Sequential Representation Learning via Static-Dynamic Conditional Disentanglement

TL;DR

This paper introduces a novel self-supervised method for disentangling static and dynamic factors in sequential data like videos, explicitly modeling their causal relationship and improving representation learning with normalizing flows.

Contribution

It proposes a new model that relaxes independence assumptions, incorporates causal relationships, and introduces a theoretically grounded disentanglement constraint for better sequential data representation.

Findings

Outperforms state-of-the-art methods in scene dynamics scenarios

Provides a formal definition and identifiability conditions for factors

Enhances model expressivity with Normalizing Flows

Abstract

This paper explores self-supervised disentangled representation learning within sequential data, focusing on separating time-independent and time-varying factors in videos. We propose a new model that breaks the usual independence assumption between those factors by explicitly accounting for the causal relationship between the static/dynamic variables and that improves the model expressivity through additional Normalizing Flows. A formal definition of the factors is proposed.
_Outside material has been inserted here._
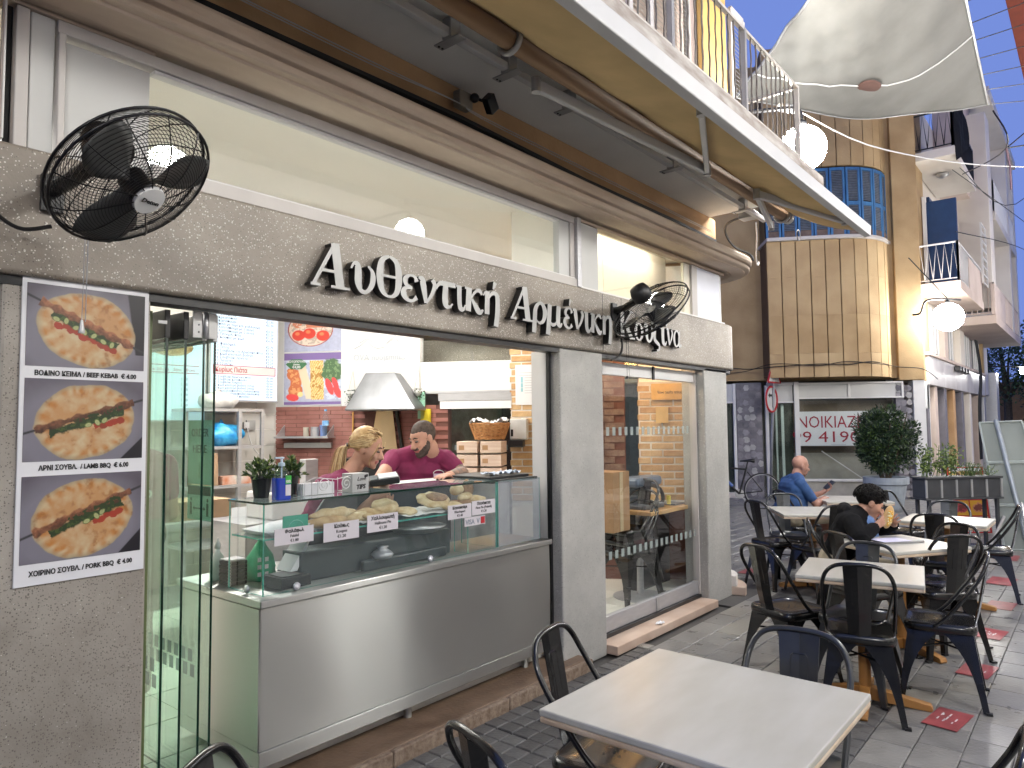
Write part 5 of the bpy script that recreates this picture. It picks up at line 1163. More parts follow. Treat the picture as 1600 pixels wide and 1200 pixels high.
# framed posters on the white wall
def wf(s, z, o=.012): return frame(W2(s, o, z), (-EX, -EY, 0), (0, 0, 1))
def meal(kind, nx=84, ny=74):
    Y, X = np.mgrid[0:ny, 0:nx]; X = (X + .5) / nx; Y = (Y + .5) / ny
    n1 = noise2(nx, ny, 8, 5 + kind); n2 = noise2(nx, ny, 22, 8 + kind)
    img = np.ones((ny, nx, 3)) * np.array([.42, .44, .58]); img *= (.85 + .3 * n2)[..., None]
    if kind == 0:
        d = np.hypot((X - .46) / .40, (Y - .46) / .42) - 1; img = mixc(img, (.34, .06, .05), sm(d, .02)); img = mixc(img, (.72, .58, .48), sm(d + .05, .03)); img = img * (1 - .35 * (n2 > .55)[..., None] * (d < -.05)[..., None])
        img = mixc(img, (.60, .20, .11), sm(d + .05, .03) * (Y < .42) * (n1 > .40)); img = mixc(img, (.06, .15, .04), (Y < .20) * (n2 > .45) * (X > .2) * (X < .75))
        for cx, cyy in ((.25, .60), (.44, .56), (.68, .62)): dd = np.hypot((X - cx) / .115, (Y - cyy) / .13) - 1; img = mixc(img, (.68, .05, .03), sm(dd, .1)); img = mixc(img, (.80, .22, .08), sm(np.hypot((X - cx + .02) / .04, (Y - cyy + .04) / .04) - 1, .5))
    else:
        img = mixc(img, (.20, .13, .33), (Y < .135) | (Y > .94)); img = mixc(img, (.58, .60, .72), (Y < .15) & (Y > .135))
        img = mixc(img, (.55, .60, .72), (Y > .15) & (Y < .9) & (X > .03) & (n1 > .5))
        for cx, cyy, rx, ry in ((.17, .42, .12, .11), (.21, .56, .10, .14), (.20, .72, .13, .13), (.12, .34, .07, .05)): dd = np.hypot((X - cx) / rx, (Y - cyy) / ry) - 1 + (n2 - .5) * .3; img = mixc(img, (.58, .16, .06), sm(dd, .1)); img = mixc(img, (.74, .34, .14), sm(dd + .3, .3) * (n2 > .5))
        dd = np.maximum(abs((X - .38) - (Y - .55) * .25) - .075, abs(Y - .55) - .34); img = mixc(img, (.74, .62, .44), sm(dd, .02))
        fr = (abs(X - .58 - .03 * (Y - .5)) < .115) & (Y > .15) & (Y < .90); img = mixc(img, (.66, .38, .10), fr * 1.0); img = mixc(img, (.82, .62, .30), fr * (np.sin((X * 1.3 + Y * .7) * 120 + n1 * 9) > .1)); img = mixc(img, (.45, .22, .05), fr * (n2 < .38))
        dd = np.hypot((X - .84) / .17, (Y - .36) / .24) - 1 + (n2 - .5) * .5; img = mixc(img, (.07, .14, .06), sm(dd, .15)); img = mixc(img, (.16, .26, .12), sm(dd, .15) * (n2 > .55))
        for cx, cyy, rx, ry in ((.80, .66, .06, .16), (.90, .60, .05, .12), (.94, .76, .06, .12), (.15, .86, .11, .07)): dd = np.hypot((X - cx - (Y - cyy) * .3) / rx, (Y - cyy) / ry) - 1; img = mixc(img, (.72, .07, .07), sm(dd, .1))
        img = mixc(img, (.80, .66, .30), sm(np.hypot((X - .29) / .05, (Y - .80) / .05) - 1, .2))
    return np.clip(img, 0, 1)
PP = attrmat('meal_print', .45)
for kind, z1, hgt, lb in ((0, 2.90, .46, 'poster of a red bowl with three tomatoes above the chicken poster'), (1, 2.435, .575, 'chicken and fries poster with a green price badge, top of red brick')):
    t = thing('meal_poster', lb, 'poster', tuple(W2(4.14, .01, z1 - hgt)), 'meal posters on the white wall')
    q = wbox(MB(), 3.80, 4.475, .001, .0105, z1 - hgt, z1); q.build('poster_board', PAPER, t)
    colgrid('meal_picture', PP, t, wf(4.465, z1 - .005), .66, hgt - .012, meal(kind), .0008)
    if kind:
        q = MB(); c = W2(4.32, .0145, z1 - .125); hx = []
        for a in range(6): hx.append((.125 * math.cos(R(60 * a)), .062 * math.sin(R(60 * a))))
        F = frame(c, (-EX, -EY, 0), (0, 0, 1)); q.prism(hx, 0, .001, M4=F); q.build('price_badge', M('badge_green', (.06, .18, .08), .5), t)
        F2_ = frame(W2(4.32, .017, z1 - .125), (-EX, -EY, 0), (0, 0, 1))
        for s, dz, h in (('ΚΟΤΟΠΟΥΛΟ', .018, .022), ('Chicken', -.010, .016), ('€4,00', -.045, .028)): text('badge_print', s, h, F2_ @ Matrix.Translation((0, dz, 0)), WHITEP, t, bold=.05, align='CENTER')
# faint mirrored window lettering over the hood
ml = thing('mirrored_window_lettering', 'faint grey mirrored lettering and mountain outline above the steel hood', 'lettering', tuple(W2(3.4, .01, 2.5)))
FI = M('faint_grey_ink', (.50, .53, .58), .6, var=0)
text('print', "Lahmajoun AVO", .066, wf(3.375, 2.335, .006), FI, ml, width=.58, mirror=True, align='CENTER', bold=.01)
q = MB()
for P_ in ([(3.66, 2.46), (3.58, 2.50), (3.52, 2.55), (3.46, 2.49), (3.40, 2.46), (3.32, 2.47)], [(3.60, 2.52), (3.52, 2.57), (3.45, 2.53)], [(3.30, 2.50), (3.24, 2.56), (3.20, 2.60), (3.14, 2.53), (3.08, 2.44)], [(3.24, 2.54), (3.19, 2.57), (3.12, 2.48)]):
    q.tube([W2(s, .006, z) for s, z in P_], .0035, 4)
q.build('mountain_outline', FI, ml)
for k, chh in enumerate('Armenian Cuisine'):
    a = R(158 - k * 9.0); s = 3.36 + .30 * math.cos(a); z = 2.56 + .24 * math.sin(a)
    if chh != ' ': text('print', chh, .045, wf(s, z, .006) @ Matrix.Rotation(-(a - math.pi / 2), 4, 'Z'), FI, ml, mirror=True, align='CENTER')
# steel hood, oven opening and glow
hd = thing('oven_hood', 'tapering steel extractor hood over the brick oven', 'extractor hood', tuple(W2(3.2, .3, 1.8)))
q = MB(); a = [W2(2.84, .02, 1.80), W2(3.575, .02, 1.80), W2(3.575, .45, 1.80), W2(2.84, .45, 1.80)]; b_ = [W2(3.13, .02, 2.18), W2(3.445, .02, 2.18), W2(3.445, .22, 2.18), W2(3.13, .22, 2.18)]; c = [Vector((v.x, v.y, 1.785)) for v in a]
q.add(c + a + b_, [(0, 1, 5, 4), (1, 2, 6, 5), (2, 3, 7, 6), (3, 0, 4, 7), (4, 5, 9, 8), (5, 6, 10, 9), (6, 7, 11, 10), (7, 4, 8, 11), (8, 9, 10, 11), (0, 3, 2, 1)]); q.build('hood_shell', M('hood_steel', (.20, .205, .215), .38, .85, var=.2, scale=5, stretch=(1, 1, .3)), hd, bevel=.004)
ov = thing('brick_oven', 'brick oven mouth with warm lit steel chute under the hood', 'oven', tuple(W2(3.3, .2, 1.0)))
q = wbox(MB(), 3.10, 3.47, -.13, -.12, 1.0, 1.78); q.build('oven_back', BLACKM, ov)
q = MB(); a = [W2(3.17, .02, 1.38), W2(3.47, .02, 1.38), W2(3.40, .02, 1.785), W2(3.22, .02, 1.785)]; a2 = [v + Vector((.01, .006, 0)) for v in a]; q.add(a + a2, [(0, 1, 2, 3), (7, 6, 5, 4), (0, 4, 5, 1), (1, 5, 6, 2), (2, 6, 7, 3), (3, 7, 4, 0)]); q.build('steel_chute', M('warm_lit_steel', (.52, .40, .26), .35, .6, col2=(.70, .50, .28), scale=3, stretch=(1, 1, .3)), ov)
q = MB(); q.tube([W2(3.10, .02, 1.30), W2(3.17, .03, 1.785)], .022, 6); q.build('black_frame', BLACKM, ov)
q = wbox(MB(), 2.75, 3.65, .0, .40, .9, 1.30); q.build('oven_front', BLACKM, ov)
q = wbox(MB(), 2.70, 3.20, .05, .35, 1.301, 1.33); q.build('oven_ledge', M('terracotta_ledge', (.36, .13, .06), .7), ov)
q = MB(); q.tube([W2(3.66, .03, 1.45), W2(3.66, .03, 1.78)], .010, 6); tag(q.build('wooden_peel_handle', M('yellow_handle', (.50, .26, .06), .5), None), 'yellow wooden peel handle hanging left of the hood', 'tool')
for s in (3.66, 2.93):
    t = thing('hanging_plant', 'small trailing plant in a string hanger %s of the steel hood' % ('left' if s > 3 else 'right'), 'plant', tuple(W2(s, .05, 1.85)), 'hanging plants beside the hood')
    q = MB(); top = W2(s, .03, 2.22)
    for dx in (-.04, .04): q.tube([top, W2(s + dx, .06, 1.99)], .003, 4)
    q.build('hanger', M('string', (.45, .42, .35), .8), t); q = MB(); q.lathe([(.02, 0), (.045, .03), (.045, .06)], tuple(W2(s, .06, 1.94)), 12); q.build('pot', WHITE, t)
    lv = MB()
    for k in range(120): 
        p = W2(s + random.gauss(0, .035), .06 + random.uniform(-.03, .05), 2.02 - abs(random.gauss(0, .10))); leafmesh(lv, p, (random.uniform(-1, 1), random.uniform(-1, 1), random.uniform(-1, .2)), .028, .014, random.choice((0, 2, 2)))
    tag(lv.build('leaf', LEAF, t), kind='stuff')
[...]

This formalism leads to the derivation of sufficient conditions for the ground truth factors to be identifiable, and to the introduction of a novel theoretically grounded disentanglement constraint that can be directly and efficiently incorporated into our new framework. The experiments show that the proposed approach outperforms previous complex state-of-the-art techniques in scenarios where the dynamics of a scene are influenced by its content.